MATERIAL =

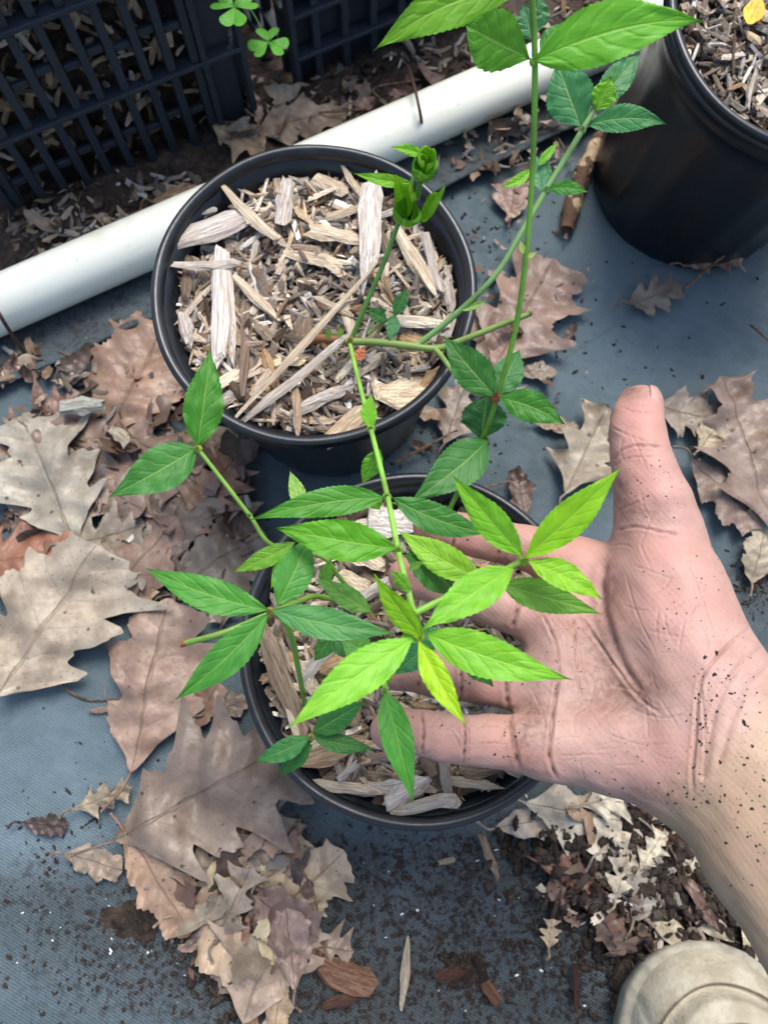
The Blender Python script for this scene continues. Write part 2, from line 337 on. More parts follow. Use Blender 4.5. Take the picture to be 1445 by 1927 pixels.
def mat_skin():
    m = M('skin'); red = m.attr('red').outputs['Fac']; dirt = m.attr('dirt').outputs['Fac']; arm = m.attr('arm').outputs['Fac']; p = m.obj()
    n1 = m.noise(75, p, 5, 0.65); n2 = m.noise(420, p, 4, 0.65); n3 = m.noise(1500, p, 2)
    palm = m.mix(m.ramp(n1, 0.3, 0.7), (0.365, 0.218, 0.172, 1), (0.430, 0.275, 0.228, 1))
    palm = m.mix(m.math('MULTIPLY', red, m.math('MULTIPLY_ADD', n1, 0.7, 0.45)), palm, (0.45, 0.170, 0.135, 1))
    armc = m.mix(m.ramp(n1, 0.3, 0.7), (0.325, 0.222, 0.140, 1), (0.385, 0.270, 0.176, 1))
    c = m.mix(arm, palm, armc)
    c = m.mix(m.math('MULTIPLY', m.ramp(n2, 0.5, 0.75), 0.25), c, (0.36, 0.15, 0.095, 1))
    c = m.mix(m.math('MULTIPLY', m.ramp(m.noise(150, p, 4, 0.7), 0.50, 0.72), 0.30), c, (0.40, 0.185, 0.125, 1))
    pk_ = m.math('MULTIPLY', m.ramp(m.noise(1900, p, 2, 0.5), 0.69, 0.74), m.ramp(m.noise(90, p, 2), 0.45, 0.62)); c = m.mix(m.math('MULTIPLY', pk_, 0.75), c, (0.07, 0.035, 0.025, 1))
    gr = m.math('MULTIPLY', dirt, m.math('MULTIPLY_ADD', m.ramp(n2, 0.3, 0.7), 1.0, 0.65), clamp=True)
    c = m.mix(m.math('MULTIPLY', gr, 0.92), c, (0.085, 0.040, 0.026, 1))
    wv = m.new('ShaderNodeTexWave', wave_type='BANDS', bands_direction='DIAGONAL'); wv.inputs['Scale'].default_value = 210; wv.inputs['Distortion'].default_value = 9.0; wv.inputs['Detail'].default_value = 1.0; wv.inputs['Detail Scale'].default_value = 0.12; m.l.new(p, wv.inputs['Vector'])
    fl = m.vor(700, m.mapping(p, (0.5, 1.3, 1)), feature='DISTANCE_TO_EDGE')
    h = m.math('ADD', m.math('MULTIPLY', wv.outputs['Fac'], 0.16), m.math('MULTIPLY', n2, 0.5)); h = m.math('ADD', h, m.math('MULTIPLY', m.ramp(fl, 0.0, 0.12), 0.18))
    c = m.mix(m.math('MULTIPLY', m.math('SUBTRACT', 1.0, wv.outputs['Fac']), 0.025), c, (0.40, 0.18, 0.12, 1))
    m.fin(c, m.math('MULTIPLY_ADD', n2, 0.25, 0.38), m.bump(h, 0.45, 0.0004), 0.36)
    m.p.inputs['Subsurface Weight'].default_value = 0.18; m.p.inputs['Subsurface Radius'].default_value = (0.0035, 0.0013, 0.0007); m.p.inputs['Subsurface Scale'].default_value = 1.0
    return m.m

MT = dict(leaf=mat_leaf(), stem=mat_stem(), dead=mat_dead(), chip=mat_chip(), fines=mat_fines(), soil=mat_soil(), soil2=mat_soil('potting_soil', 0.8),
          pot=mat_plastic('black_pot_plastic', 0.20, 0.20, (0.0055, 0.0072, 0.0095, 1), 0.5), crate=mat_plastic('black_crate_plastic', 0.35, 0.50, (0.018, 0.025, 0.033, 1), 0.25), fabric=mat_fabric(), pvc=mat_pvc(), skin=mat_skin(),
          bark=mat_flat('bark', (0.20, 0.125, 0.075, 1), 0.85, 240, 0.3, 0.2, 0.0015), stick=mat_stick(), rust=mat_flat('rusty_wire', (0.085, 0.045, 0.030, 1), 0.7, 500, 0.5, 0.3),
          crumb=mat_flat('soil_crumb', (0.040, 0.026, 0.018, 1), 0.85, 700, 0.4, 0.35), perlite=mat_flat('perlite', (0.75, 0.74, 0.70, 1), 0.7, 500, 0.85),
          shoe=mat_shoe(), sole=mat_flat('shoe_sole_rubber', (0.34, 0.31, 0.235, 1), 0.7, 90, 0.55, 0.3),
          nail=mat_flat('thumb_nail', (0.44, 0.255, 0.205, 1), 0.3, 300, 0.9, 0.5, 0.0002), stitch=mat_flat('fabric_mark', (0.16, 0.19, 0.20, 1), 0.6, 300, 0.6))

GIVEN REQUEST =
Without the pictures, write out the whole listing above exactly as it appears.

RESPONSE TO THIS EXERCISE =
The Blender Python script for this scene continues. Write part 2, from line 337 on. More parts follow. Use Blender 4.5. Take the picture to be 1445 by 1927 pixels.
def mat_skin():
    m = M('skin'); red = m.attr('red').outputs['Fac']; dirt = m.attr('dirt').outputs['Fac']; arm = m.attr('arm').outputs['Fac']; p = m.obj()
    n1 = m.noise(75, p, 5, 0.65); n2 = m.noise(420, p, 4, 0.65); n3 = m.noise(1500, p, 2)
    palm = m.mix(m.ramp(n1, 0.3, 0.7), (0.365, 0.218, 0.172, 1), (0.430, 0.275, 0.228, 1))
    palm = m.mix(m.math('MULTIPLY', red, m.math('MULTIPLY_ADD', n1, 0.7, 0.45)), palm, (0.45, 0.170, 0.135, 1))
    armc = m.mix(m.ramp(n1, 0.3, 0.7), (0.325, 0.222, 0.140, 1), (0.385, 0.270, 0.176, 1))
    c = m.mix(arm, palm, armc)
    c = m.mix(m.math('MULTIPLY', m.ramp(n2, 0.5, 0.75), 0.25), c, (0.36, 0.15, 0.095, 1))
    c = m.mix(m.math('MULTIPLY', m.ramp(m.noise(150, p, 4, 0.7), 0.50, 0.72), 0.30), c, (0.40, 0.185, 0.125, 1))
    pk_ = m.math('MULTIPLY', m.ramp(m.noise(1900, p, 2, 0.5), 0.69, 0.74), m.ramp(m.noise(90, p, 2), 0.45, 0.62)); c = m.mix(m.math('MULTIPLY', pk_, 0.75), c, (0.07, 0.035, 0.025, 1))
    gr = m.math('MULTIPLY', dirt, m.math('MULTIPLY_ADD', m.ramp(n2, 0.3, 0.7), 1.0, 0.65), clamp=True)
    c = m.mix(m.math('MULTIPLY', gr, 0.92), c, (0.085, 0.040, 0.026, 1))
    wv = m.new('ShaderNodeTexWave', wave_type='BANDS', bands_direction='DIAGONAL'); wv.inputs['Scale'].default_value = 210; wv.inputs['Distortion'].default_value = 9.0; wv.inputs['Detail'].default_value = 1.0; wv.inputs['Detail Scale'].default_value = 0.12; m.l.new(p, wv.inputs['Vector'])
    fl = m.vor(700, m.mapping(p, (0.5, 1.3, 1)), feature='DISTANCE_TO_EDGE')
    h = m.math('ADD', m.math('MULTIPLY', wv.outputs['Fac'], 0.16), m.math('MULTIPLY', n2, 0.5)); h = m.math('ADD', h, m.math('MULTIPLY', m.ramp(fl, 0.0, 0.12), 0.18))
    c = m.mix(m.math('MULTIPLY', m.math('SUBTRACT', 1.0, wv.outputs['Fac']), 0.025), c, (0.40, 0.18, 0.12, 1))
    m.fin(c, m.math('MULTIPLY_ADD', n2, 0.25, 0.38), m.bump(h, 0.45, 0.0004), 0.36)
    m.p.inputs['Subsurface Weight'].default_value = 0.18; m.p.inputs['Subsurface Radius'].default_value = (0.0035, 0.0013, 0.0007); m.p.inputs['Subsurface Scale'].default_value = 1.0
    return m.m

MT = dict(leaf=mat_leaf(), stem=mat_stem(), dead=mat_dead(), chip=mat_chip(), fines=mat_fines(), soil=mat_soil(), soil2=mat_soil('potting_soil', 0.8),
          pot=mat_plastic('black_pot_plastic', 0.20, 0.20, (0.0055, 0.0072, 0.0095, 1), 0.5), crate=mat_plastic('black_crate_plastic', 0.35, 0.50, (0.018, 0.025, 0.033, 1), 0.25), fabric=mat_fabric(), pvc=mat_pvc(), skin=mat_skin(),
          bark=mat_flat('bark', (0.20, 0.125, 0.075, 1), 0.85, 240, 0.3, 0.2, 0.0015), stick=mat_stick(), rust=mat_flat('rusty_wire', (0.085, 0.045, 0.030, 1), 0.7, 500, 0.5, 0.3),
          crumb=mat_flat('soil_crumb', (0.040, 0.026, 0.018, 1), 0.85, 700, 0.4, 0.35), perlite=mat_flat('perlite', (0.75, 0.74, 0.70, 1), 0.7, 500, 0.85),
          shoe=mat_shoe(), sole=mat_flat('shoe_sole_rubber', (0.34, 0.31, 0.235, 1), 0.7, 90, 0.55, 0.3),
          nail=mat_flat('thumb_nail', (0.44, 0.255, 0.205, 1), 0.3, 300, 0.9, 0.5, 0.0002), stitch=mat_flat('fabric_mark', (0.16, 0.19, 0.20, 1), 0.6, 300, 0.6))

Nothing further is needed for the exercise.